As coimas pecuniárias, tal como as suspensões desportivas, perda de pontos ou repreensões escritas, acontecem à posteriori, ou seja, após o ilícito ser cometido. Sabemos que o futebol, sobretudo o de alta competição, desperta paixões e movimenta milhões. Isso torna-o mais propício a atitudes irrefletidas, desabafos inadequados e momentos infelizes. Mas é fundamental que todos os que tiveram mérito em conquistar o seu lugar nessa montra, estejam cientes do peso e influência que cada opinião pode ter junto dos milhares de fãs da modalidade. Há palavras que podem ser mais letais do que balas, se disparadas em momentos mais inflamados ou contextos de risco, que façam perigar a segurança física dos alvos. Muitas vezes, basta um tweet mais agressivo ou uma flash exaltada para que se inicie o caos, que é como quem diz, para que os árbitros sejam alvo de mensagens insultuosas/ameaçadoras, perseguições e atos de vandalismo, muitas vezes extensivo às próprias familias. Nesses casos a sanção mais justa é aquela que pune quem, intencionalmente ou por negligência, acende o rastilho.
É preciso que se perceba, de uma vez por todas, que todos os profissionais que participam no jogo, erram e acertam. Todos tomam boas e más opções, têm momentos de maior qualidade e outros de grande infelicidade. Naturalmente que isso não os desresponsabiliza e, havendo consequências relevantes a retirar, elas são obrigatórias. Mas isso não pressupõe insinuações graves que belisquem a parcialidade e honestidade de terceiros. Não pode valer tudo, ainda que a sensação de injustiça seja grande e o coração se sinta traído. Todos os clubes podem e devem manifestar a sua indignação, mas em local próprio, dentro dos limites do bom senso e recorrendo a ferramentas regulamentares que o permitem. É garantido que nenhuma delas passa por potenciar ofensas ao homem que arbitra ou à reputação da pessoa que decide. A liberdade de expressão tem limites e geralmente termina quando afeta a dos outros.

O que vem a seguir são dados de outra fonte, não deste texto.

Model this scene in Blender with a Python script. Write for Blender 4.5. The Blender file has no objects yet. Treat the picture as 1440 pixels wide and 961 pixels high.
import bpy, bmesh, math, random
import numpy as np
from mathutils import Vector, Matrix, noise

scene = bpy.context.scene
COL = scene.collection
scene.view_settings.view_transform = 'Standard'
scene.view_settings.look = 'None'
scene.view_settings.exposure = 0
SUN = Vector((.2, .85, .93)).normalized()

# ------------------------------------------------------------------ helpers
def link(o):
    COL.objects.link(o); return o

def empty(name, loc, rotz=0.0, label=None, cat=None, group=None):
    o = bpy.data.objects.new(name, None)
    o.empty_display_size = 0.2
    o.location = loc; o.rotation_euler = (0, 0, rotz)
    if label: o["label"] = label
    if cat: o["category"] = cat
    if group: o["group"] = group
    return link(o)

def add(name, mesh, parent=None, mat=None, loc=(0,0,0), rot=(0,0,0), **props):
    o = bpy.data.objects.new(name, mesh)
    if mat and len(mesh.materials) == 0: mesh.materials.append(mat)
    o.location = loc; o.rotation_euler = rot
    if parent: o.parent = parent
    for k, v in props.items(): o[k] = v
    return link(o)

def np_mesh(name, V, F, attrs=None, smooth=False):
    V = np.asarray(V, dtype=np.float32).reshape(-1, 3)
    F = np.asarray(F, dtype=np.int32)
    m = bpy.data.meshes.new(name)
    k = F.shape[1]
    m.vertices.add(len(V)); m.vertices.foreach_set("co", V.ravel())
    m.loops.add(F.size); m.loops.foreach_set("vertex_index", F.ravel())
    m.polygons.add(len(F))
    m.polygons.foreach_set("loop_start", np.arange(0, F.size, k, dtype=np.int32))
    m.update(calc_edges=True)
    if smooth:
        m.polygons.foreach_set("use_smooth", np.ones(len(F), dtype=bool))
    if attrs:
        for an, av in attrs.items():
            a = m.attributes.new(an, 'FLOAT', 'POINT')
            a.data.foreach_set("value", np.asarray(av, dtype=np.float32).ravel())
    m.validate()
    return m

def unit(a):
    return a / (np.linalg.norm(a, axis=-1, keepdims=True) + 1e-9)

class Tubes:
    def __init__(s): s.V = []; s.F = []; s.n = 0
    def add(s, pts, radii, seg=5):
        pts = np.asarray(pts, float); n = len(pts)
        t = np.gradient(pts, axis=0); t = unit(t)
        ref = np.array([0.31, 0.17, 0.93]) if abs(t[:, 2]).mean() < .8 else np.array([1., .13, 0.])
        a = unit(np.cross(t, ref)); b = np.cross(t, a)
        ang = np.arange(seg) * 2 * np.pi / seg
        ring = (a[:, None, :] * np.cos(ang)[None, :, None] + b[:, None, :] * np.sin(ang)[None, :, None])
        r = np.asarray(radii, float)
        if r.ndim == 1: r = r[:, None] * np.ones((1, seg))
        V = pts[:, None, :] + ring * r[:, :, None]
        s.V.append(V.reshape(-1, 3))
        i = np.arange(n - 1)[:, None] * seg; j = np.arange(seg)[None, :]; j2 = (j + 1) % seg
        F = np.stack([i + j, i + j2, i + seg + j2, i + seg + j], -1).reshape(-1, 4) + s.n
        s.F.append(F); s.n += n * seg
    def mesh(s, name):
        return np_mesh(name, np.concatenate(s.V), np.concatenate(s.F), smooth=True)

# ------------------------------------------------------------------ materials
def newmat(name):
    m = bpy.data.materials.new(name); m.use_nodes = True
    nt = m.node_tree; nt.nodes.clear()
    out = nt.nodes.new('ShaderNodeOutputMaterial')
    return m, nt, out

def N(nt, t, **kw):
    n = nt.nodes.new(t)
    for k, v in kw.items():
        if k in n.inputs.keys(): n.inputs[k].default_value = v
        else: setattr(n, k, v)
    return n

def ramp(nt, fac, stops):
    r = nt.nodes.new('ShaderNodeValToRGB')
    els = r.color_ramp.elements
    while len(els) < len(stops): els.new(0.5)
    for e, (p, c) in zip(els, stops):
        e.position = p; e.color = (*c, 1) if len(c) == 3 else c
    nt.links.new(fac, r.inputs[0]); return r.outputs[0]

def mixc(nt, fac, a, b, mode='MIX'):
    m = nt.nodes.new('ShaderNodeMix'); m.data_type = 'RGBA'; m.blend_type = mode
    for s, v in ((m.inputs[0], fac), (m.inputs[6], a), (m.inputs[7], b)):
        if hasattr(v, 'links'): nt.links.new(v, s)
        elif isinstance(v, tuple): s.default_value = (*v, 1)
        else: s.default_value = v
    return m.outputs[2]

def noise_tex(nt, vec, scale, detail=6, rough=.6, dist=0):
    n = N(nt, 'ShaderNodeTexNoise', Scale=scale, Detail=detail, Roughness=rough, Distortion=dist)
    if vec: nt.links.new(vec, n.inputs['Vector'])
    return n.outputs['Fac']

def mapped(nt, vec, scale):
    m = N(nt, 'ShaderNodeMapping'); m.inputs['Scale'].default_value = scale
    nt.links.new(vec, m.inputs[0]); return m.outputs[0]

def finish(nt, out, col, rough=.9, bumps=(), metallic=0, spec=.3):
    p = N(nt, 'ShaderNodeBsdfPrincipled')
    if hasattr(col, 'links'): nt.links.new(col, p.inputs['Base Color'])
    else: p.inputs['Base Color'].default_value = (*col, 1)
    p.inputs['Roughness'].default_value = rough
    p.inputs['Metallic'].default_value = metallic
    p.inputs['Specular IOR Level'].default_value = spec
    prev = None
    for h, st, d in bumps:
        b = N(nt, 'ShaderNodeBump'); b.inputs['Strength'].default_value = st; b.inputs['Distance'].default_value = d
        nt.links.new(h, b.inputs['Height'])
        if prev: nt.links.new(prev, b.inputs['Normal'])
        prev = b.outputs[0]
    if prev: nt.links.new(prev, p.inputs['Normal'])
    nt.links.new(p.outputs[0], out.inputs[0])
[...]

Naturalmente que na Premier League, dada a dimensão financeira dos clubes e valores que envolve, estas sanções são quase normais. Na realidade nacional, com números e alcance incomparavelmente diferentes, este valor seria absurdo. Essa é outra das questões que uma sanção disciplinar adequada deve pressupor: proporcionalidade e justiça. É também por isso que todos devem continuar a trabalhar no sentido de construir regulamentação cada vez mais transparente e objetiva, que não deixe dúvidas sobre o que está em análise, a cada momento.
Nada disto invalida a importância do antes. As ações de sensibilização e a implementação de medidas educativas continuam a ser determinantes para evitar que pessoas boas e instituições de bem incorram recorrentemente neste tipo de armadilhas.